While he is no longer a rock photographer, there is a certain music in his photos. He explains: “There is music in the photos, but I don’t always choose what music it is. Different kinds of music can control where I stop my car and go out to take photos. I think Mahler was composing his Fifth Symphony when his publisher approached him, wanting to talk about the landscape around him. Mahler answered briefly that he could find all this landscape in his music.”
Lost in Iceland
Sigurgeir is best known for his landscape photography today. His book ‘Landscapes,’ published in 1998, was a breakthrough in local landscape photography.
“At first I thought landscape photography was cheap, I looked down on that kind of photography,” Sigurgeir says. He was nevertheless commissioned, mostly because of his advertising experience, to take photos for a calendar for one of Iceland’s biggest firms. He did that for nine years, and that’s when his passion for Icelandic landscape was born.
Following ‘Landscapes,’ he published his most famous book, ‘Lost In Iceland,’ which radically changed the way Iceland was promoted abroad. “It was unheard of to promote Iceland with a dark photo full of rain! I think I’m getting closer to the experience of tourists visiting Iceland. We must not get over-touristic. People come to Iceland to get to know themselves through Iceland and the circumstances are often challenging.”
Sigurgeir says this experience is changing. “I remember when I first came to Dettifoss waterfall. You had to walk narrow paths to get close to it and it somehow helped you experience the greatness. It’s a different experience now when you drive a paved road all the way down,” he says.
“I have travelled a lot and one thing that makes Iceland so special is that you don’t have to drive for hours before you see the next spectacular place. It has a special dimension, a unique horizon and diversity you learn to appreciate when you travel in parts of the world.”
This is a quality that he says we must not lose. “Icelandic tourism is quite greedy at the moment. I can’t imagine the experience of travelling around Iceland in a bus for ten days listening to a guide talking all day in the speakers, telling you how Iceland is. You don’t have to tell people anything about Iceland. Iceland is an experience that happens. The less you know about Iceland, the more powerful the experience is.”
Who are Icelanders?
In 2004, Sigurgeir teamed up with writer Unnur Jökulsdóttir to make the wonderful portrait book, ‘Icelanders.’ In this book, Sigurgeir and Unnur documented lives and opinions of Icelanders all around Iceland.

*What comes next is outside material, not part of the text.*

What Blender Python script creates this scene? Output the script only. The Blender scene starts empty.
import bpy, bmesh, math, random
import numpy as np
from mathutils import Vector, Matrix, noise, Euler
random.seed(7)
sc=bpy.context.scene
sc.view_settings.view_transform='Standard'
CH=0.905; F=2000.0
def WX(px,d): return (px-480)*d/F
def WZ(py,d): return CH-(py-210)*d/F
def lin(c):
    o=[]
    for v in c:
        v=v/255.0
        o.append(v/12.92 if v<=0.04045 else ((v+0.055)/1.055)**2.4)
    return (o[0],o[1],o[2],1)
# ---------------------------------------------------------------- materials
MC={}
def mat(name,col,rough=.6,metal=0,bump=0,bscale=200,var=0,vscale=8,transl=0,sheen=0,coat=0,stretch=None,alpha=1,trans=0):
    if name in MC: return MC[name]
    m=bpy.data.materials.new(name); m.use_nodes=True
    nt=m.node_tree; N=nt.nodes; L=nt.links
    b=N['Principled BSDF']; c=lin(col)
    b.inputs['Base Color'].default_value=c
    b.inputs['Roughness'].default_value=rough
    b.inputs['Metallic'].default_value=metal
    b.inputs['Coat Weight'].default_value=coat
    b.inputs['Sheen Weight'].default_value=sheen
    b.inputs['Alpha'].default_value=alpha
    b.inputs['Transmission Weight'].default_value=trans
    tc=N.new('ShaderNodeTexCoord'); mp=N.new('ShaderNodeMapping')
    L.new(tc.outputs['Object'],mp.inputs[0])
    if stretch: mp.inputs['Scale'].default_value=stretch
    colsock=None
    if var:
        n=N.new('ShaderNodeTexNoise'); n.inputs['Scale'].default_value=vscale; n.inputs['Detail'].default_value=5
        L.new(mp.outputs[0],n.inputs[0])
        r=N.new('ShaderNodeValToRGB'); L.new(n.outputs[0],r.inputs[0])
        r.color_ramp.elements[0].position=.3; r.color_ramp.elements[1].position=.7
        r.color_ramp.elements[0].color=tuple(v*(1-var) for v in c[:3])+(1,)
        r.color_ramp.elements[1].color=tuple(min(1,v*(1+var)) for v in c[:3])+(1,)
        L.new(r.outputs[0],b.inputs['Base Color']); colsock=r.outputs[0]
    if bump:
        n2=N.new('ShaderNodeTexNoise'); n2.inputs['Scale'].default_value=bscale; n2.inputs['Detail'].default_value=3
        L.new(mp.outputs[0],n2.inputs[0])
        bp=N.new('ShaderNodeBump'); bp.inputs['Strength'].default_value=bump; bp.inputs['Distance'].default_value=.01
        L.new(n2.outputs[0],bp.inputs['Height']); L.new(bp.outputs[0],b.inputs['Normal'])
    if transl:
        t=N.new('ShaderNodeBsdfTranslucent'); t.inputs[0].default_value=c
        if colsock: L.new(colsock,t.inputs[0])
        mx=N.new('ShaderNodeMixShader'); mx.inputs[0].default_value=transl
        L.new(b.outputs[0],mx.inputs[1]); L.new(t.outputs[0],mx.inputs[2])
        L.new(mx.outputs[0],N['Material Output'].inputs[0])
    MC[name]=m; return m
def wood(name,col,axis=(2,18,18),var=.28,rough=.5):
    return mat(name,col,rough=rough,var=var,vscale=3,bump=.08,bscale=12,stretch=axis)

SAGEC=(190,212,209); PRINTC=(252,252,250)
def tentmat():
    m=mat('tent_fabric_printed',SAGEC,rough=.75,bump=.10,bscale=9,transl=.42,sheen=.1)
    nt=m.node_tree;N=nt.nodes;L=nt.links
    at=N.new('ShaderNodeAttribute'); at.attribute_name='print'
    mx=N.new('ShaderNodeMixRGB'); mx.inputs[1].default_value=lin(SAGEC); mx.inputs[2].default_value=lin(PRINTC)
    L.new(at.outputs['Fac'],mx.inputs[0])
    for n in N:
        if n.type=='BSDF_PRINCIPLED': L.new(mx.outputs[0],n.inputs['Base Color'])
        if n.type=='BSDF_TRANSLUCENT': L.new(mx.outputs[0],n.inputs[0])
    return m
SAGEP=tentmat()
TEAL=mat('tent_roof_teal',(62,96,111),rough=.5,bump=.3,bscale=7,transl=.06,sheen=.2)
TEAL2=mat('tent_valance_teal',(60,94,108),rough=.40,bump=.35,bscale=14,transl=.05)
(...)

“Many people were surprised that we were going around Iceland taking photographs and interviewing people that they thought were odd,” Sigurgeir says. “We didn’t find the people odd; they were really close to nature and maybe a little eccentric. It was remarkable, the strong opinions that many of the people we met had. They weren’t holding their thoughts back.”
“This was a book that was quite a surprise for many people, including our publishers,” Sigurgeir says and smiles. Originally 4000 copies of the book were printed, but 25,000 copies have since been sold.
It’s A Small World
Most recently, Sigurgeir published a book he calls ‘Iceland—A Small World,’ which is quite literally small. In fact, it fits easily in your pocket. He came up with the title after visiting Disney World and hearing the “It’s A Small World” song.
And in some ways, he says, Iceland is like being in another world, like Disney World in another dimension. “This is how I experience Iceland. I think Iceland is a world of its own. You can see so many elements in this small world,” he says.
“I tried to fill the book with photos to match what I was thinking. It was when I found this photo of a house in Hofsós, a house my wife told me to photograph, that everything clicked. It’s a happy and unusual photo that shows independent people, two families living in one house, and they don’t imitate each other; they keep their own style. This photo fits the title perfectly, as it could be a doll-house.”
You could say that the book has grown though, because Sigurgeir has since then also published a larger version. “I must admit that I wanted to see the photos in a bigger book,” Sigurgeir says. “It has come as a surprise that many people actually buy both versions.”
Back to the studio. It is in an old house in the centre of Reykjavík. The walls show some of the highlights from Sigurgeir’s career. We talk about the photographer’s point of view.
“A photo freezes the moment, stops the time, and all of a sudden you have taken the picture out of a bigger context,” Sigurgeir says. “No photo is really true. You just see what the photographer wanted you to see. There is a photo by Diane Arbus of a little boy with a hand grenade in his hands and he’s terrified. I have seen all twelve photos from this sequence and the other photos don’t say anything, they’re lifeless. There is just this one photo that shows this deep feeling that is so magnificently powerful.”